Yugoslavia had been the creation of the Paris Peace Conference of 1919 and part of the break up of the Austro-Hungarian empire. It was an artificial unification of a variety of people – Serbs, Croats, Slovenes, Albanians, Hungarians, Macedonians and others including gypsies. Before World War II these were people ruled by a monarch, Alexander, who changed the name of the region to Yugoslavia, hoping to give his subjects a greater common identity with his rule. Under Alexander's autocratic rule that portion of Yugoslavia called Serbia dominated, accompanied by bureaucratic and police repression.

King Alexander was assassinated in 1934. His son, under a regent, ruled until 1941 when German armies invaded. Germany troops occupied Serbia and a part of Slovenia. Fascist Italy took control of Slovenia in the north, part of the Dalmatian coast, western Macedonia, Kosovo and Montenegro. Bulgaria took a part of Macedonia. Hungary took the region northeast of Serbia, Vojvodina, an area that included some Hungarians and a German minority. Croatia remained independent but an ally of Germany and Italy.

Croatia extended its rule into Bosnia and Herzegovina (Hercegovina), and there Serb resistance to fascist rule began. The Croatians retaliated opened concentration camps and exterminated Jews and gypsies while Serbs took to the hills and forests in self-defense.

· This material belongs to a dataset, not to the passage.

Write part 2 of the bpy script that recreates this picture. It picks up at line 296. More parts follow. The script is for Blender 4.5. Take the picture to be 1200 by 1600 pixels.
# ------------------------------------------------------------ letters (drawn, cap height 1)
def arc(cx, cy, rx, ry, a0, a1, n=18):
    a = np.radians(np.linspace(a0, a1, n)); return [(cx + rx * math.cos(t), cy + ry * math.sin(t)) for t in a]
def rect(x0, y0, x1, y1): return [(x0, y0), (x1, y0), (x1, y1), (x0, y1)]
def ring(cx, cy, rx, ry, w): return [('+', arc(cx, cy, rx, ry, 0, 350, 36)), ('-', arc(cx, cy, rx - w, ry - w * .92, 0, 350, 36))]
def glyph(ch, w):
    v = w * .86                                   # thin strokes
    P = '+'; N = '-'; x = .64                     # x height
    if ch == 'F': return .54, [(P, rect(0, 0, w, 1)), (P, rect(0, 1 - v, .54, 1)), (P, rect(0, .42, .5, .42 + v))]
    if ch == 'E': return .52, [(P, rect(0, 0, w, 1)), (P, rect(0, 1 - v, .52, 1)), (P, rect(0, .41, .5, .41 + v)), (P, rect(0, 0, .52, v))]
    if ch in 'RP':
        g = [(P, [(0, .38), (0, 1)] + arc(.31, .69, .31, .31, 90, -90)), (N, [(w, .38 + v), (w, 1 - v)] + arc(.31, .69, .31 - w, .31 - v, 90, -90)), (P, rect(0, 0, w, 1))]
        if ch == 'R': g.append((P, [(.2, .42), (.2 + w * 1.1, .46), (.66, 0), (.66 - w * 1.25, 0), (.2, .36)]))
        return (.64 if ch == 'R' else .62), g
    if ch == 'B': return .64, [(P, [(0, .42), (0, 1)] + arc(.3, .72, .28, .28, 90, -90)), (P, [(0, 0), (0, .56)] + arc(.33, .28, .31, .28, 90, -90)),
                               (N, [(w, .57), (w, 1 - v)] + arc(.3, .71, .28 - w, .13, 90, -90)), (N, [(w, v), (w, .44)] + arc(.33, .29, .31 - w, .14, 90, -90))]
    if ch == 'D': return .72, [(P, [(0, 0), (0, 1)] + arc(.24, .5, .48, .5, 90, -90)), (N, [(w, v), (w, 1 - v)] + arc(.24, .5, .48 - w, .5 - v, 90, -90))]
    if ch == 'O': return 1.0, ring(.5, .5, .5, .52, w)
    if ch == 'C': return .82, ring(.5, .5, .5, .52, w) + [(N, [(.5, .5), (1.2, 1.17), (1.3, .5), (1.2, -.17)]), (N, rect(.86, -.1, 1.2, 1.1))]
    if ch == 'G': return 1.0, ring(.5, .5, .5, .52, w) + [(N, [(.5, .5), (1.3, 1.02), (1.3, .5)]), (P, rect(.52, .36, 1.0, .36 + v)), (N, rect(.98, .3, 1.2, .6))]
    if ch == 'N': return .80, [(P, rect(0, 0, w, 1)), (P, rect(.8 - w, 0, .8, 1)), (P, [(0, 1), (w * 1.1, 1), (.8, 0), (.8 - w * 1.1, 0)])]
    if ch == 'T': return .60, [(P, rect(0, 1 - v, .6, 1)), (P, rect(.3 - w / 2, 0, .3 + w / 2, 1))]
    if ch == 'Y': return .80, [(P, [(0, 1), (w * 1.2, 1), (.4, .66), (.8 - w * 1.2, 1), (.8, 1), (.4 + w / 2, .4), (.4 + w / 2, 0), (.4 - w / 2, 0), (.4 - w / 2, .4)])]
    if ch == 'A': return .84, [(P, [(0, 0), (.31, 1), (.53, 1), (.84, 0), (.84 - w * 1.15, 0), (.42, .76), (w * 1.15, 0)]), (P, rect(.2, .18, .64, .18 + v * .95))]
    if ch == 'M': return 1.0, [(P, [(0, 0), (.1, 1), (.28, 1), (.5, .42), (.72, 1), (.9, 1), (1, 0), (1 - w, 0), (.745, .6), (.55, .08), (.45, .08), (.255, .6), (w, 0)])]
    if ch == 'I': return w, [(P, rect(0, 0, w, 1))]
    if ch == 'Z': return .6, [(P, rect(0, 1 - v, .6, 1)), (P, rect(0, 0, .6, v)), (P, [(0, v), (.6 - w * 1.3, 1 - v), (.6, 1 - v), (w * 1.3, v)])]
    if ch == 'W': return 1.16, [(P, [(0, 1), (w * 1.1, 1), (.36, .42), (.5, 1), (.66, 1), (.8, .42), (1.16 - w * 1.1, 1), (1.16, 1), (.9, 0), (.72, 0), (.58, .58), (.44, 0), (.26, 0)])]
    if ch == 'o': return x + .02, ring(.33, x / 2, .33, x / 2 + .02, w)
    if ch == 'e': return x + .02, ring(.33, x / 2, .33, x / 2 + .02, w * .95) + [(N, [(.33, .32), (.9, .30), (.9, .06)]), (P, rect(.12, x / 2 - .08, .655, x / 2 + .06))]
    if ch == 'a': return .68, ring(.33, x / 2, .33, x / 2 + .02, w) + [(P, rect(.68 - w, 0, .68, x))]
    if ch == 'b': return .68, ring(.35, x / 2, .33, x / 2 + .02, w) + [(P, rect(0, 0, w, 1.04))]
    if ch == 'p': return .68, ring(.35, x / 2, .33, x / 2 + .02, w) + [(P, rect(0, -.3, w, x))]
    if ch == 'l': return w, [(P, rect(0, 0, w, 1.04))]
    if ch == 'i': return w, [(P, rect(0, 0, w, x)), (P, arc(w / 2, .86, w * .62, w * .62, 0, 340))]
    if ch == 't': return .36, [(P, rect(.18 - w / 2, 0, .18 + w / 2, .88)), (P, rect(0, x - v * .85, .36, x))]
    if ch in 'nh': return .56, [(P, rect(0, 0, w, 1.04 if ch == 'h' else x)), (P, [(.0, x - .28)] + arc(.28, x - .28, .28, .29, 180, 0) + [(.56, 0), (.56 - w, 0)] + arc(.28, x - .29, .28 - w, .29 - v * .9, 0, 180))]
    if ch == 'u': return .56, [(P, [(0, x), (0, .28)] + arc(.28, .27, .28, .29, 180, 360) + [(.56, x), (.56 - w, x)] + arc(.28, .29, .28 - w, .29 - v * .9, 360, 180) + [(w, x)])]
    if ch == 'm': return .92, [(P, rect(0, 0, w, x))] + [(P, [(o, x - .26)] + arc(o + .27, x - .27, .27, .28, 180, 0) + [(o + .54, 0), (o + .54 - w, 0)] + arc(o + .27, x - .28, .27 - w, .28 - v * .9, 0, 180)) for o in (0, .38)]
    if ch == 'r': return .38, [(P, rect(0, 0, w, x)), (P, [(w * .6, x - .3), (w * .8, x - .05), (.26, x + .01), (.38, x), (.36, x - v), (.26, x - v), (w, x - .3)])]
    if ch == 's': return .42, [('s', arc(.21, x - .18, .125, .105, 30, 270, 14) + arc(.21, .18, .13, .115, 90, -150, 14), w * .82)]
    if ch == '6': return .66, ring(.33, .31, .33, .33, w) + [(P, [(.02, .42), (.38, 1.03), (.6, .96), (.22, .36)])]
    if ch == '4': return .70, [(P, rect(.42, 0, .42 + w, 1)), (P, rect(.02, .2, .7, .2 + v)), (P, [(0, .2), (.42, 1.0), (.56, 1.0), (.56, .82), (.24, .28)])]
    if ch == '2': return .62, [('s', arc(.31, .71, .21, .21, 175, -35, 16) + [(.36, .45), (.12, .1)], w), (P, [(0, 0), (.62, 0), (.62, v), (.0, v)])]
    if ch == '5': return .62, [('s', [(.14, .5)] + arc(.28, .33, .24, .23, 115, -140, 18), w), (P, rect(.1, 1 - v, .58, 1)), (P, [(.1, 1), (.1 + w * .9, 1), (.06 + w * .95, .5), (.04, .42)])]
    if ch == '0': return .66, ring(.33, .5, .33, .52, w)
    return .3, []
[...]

Among the Serbs, a group supporting Yugoslavia's monarchy fought now and then against German occupation and sometimes collaborated with the Germans. The advantage in resistance to German occupation went to those who fought in the name of both democracy and patriotism – guerilla fighters under the leadership of Josip Tito, a half-Croatian, half-Slovene Communist whose slogan was "brotherhood and unity." It was Tito's group that won aid from the British, the British recognizing Tito's organization as the one effective opposition movement against the Germans.

It was Tito's force that liberated much of Yugoslavia, not the Russian army. After the war, Tito wished to maintain his authority in Yugoslavia rather than become subservient to Moscow. Tito became Yugoslavia's president-for-life, and Yugoslavia became a federation of six nominally equal republics and two autonomous regions – Kosovo and Vojvodina. Kosovo had an Albanian majority and Vojvodina had a large Hungarian population. In keeping with his slogan of brotherhood and unity, and compatible with the old Marxist slogan of workers of the world unite, Tito and his Communist Party suppressed nationalism, and it put a number of Croat nationalist leaders in prison.

Tito's regime abolished organized opposition groups. It nationalized industries. It collectivized agriculture and instituted centralized economic planning. Then his regime moved toward economic decentralization, what was called worker self-management and the Yugoslav road to socialism. In the 1950s and 1960s, Yugoslavia had prosperity. It was a tourist destination and was exporting metal goods and textiles. Yugoslavia was enjoying good relations with the West, including the United States, where strategists believed it worthwhile to play Tito's independence against control from Moscow.

Tito was a hero among many in Yugoslavia for having overthrown fascism, for having created a society with full employment and a sense of purpose. With prosperity, ethnic hatreds declined. Many people saw themselves as Yugoslavians rather than Croats or Slovenes, et cetera. Intermarriages between people of different ethnicity were developing – except in Kosovo, where the Christian Serbs and the Muslim Albanians were more divided.